State Ethics Panel Has Reportedly Subpoenaed City Hall in Big Investigation Into Mayor’s Nonprofit

Bill de Blasio Photo: Andrew Burton/Getty Images

Mayor Bill de Blasio’s Campaign for One New York shut down in March, but the investigations into the political nonprofit aren’t going away so easily. The New York Times reports that a state ethics panel has subpoenaed City Hall for all communications and documents connected to the organization among the mayor, aides, donors, and nonprofit staff and private consultant firms.

New York State’s Joint Commission on Public Ethics served the big and broad subpoena. The panel is investigating whether de Blasio’s nonprofit possibly violated lobbying rules in 2015. The mayor founded Campaign for One New York to advance his progressive policy agenda — goals included things like universal pre-K — with the city. The group registered its lobbying activities in 2014, but failed to do so in 2015. So now the ethics panel is poking around to see if the group went ahead and lobbied anyway in 2015 — which would have been illegal.

According to the Times report, the Joint Commission on Public Ethics may also be interested in finding out if people who donated to Campaign for One New York may have had business before the city, using the nonprofit as a conduit to give to the mayor without disclosing the contribution.

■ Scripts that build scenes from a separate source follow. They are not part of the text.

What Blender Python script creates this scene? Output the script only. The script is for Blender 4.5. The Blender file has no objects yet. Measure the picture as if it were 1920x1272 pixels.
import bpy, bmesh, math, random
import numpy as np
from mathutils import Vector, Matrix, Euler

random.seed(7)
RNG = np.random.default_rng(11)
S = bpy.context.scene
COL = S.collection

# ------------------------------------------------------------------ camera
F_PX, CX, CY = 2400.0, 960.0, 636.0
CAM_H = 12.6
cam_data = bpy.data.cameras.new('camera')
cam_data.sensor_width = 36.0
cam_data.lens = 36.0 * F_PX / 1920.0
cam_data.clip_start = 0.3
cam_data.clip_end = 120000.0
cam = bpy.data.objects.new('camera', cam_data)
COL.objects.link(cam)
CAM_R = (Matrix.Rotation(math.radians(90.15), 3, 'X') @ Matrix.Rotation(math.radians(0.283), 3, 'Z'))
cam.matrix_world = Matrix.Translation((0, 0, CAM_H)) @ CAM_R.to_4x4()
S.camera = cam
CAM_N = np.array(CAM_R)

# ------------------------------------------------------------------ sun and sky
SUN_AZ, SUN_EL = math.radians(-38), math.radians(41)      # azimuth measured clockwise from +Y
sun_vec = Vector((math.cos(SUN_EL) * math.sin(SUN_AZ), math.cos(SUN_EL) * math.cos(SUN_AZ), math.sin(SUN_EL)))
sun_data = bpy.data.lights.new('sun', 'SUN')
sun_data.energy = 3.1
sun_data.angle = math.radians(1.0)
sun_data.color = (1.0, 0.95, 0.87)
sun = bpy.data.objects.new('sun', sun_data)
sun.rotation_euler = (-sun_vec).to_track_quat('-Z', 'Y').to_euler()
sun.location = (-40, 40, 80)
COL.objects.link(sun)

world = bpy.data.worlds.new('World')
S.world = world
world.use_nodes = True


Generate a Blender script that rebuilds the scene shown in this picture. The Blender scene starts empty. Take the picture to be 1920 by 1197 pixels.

Lawyers for the Campaign for One New York refused to comply with two earlier subpoenas from the state ethics panel. That sent the battle to the courts, where the nonprofit’s attorneys fought to quash the subpoenas, arguing that the state inquiry was “politically motivated” — code for meddling by reputed de Blasio frenemy governor Andrew Cuomo. A judge rejected those arguments, forcing the nonprofit to comply. A few days later, the panel issued this latest, more comprehensive subpoena that’s basically asking for any correspondence — emails, schedules, telephone logs — about Campaign for One New York that may have passed through City Hall.

An attorney for Campaign for One New York, Laurence Laufer said the latest move by the ethics panel represented “a year-and-a-half-long political fishing expedition is continuing, nor are we shocked that they have invented yet another frivolous legal theory to justify its existence.”

This Joint Commission on Public Ethics doesn’t have anything to do with the handful of state and federal probes into the mayor’s fundraising activities, though the beleaguered Campaign for One New York also factors into some of those inquiries, too. Over the summer, the city’s Campaign Finance Board cleared the nonprofit of any violations of the city’s campaign-finance laws, but said it was still keeping an eye on the organization’s 2015 expenditures to make sure they didn’t factor into Mayor de Blasio’s 2017 reelection campaign.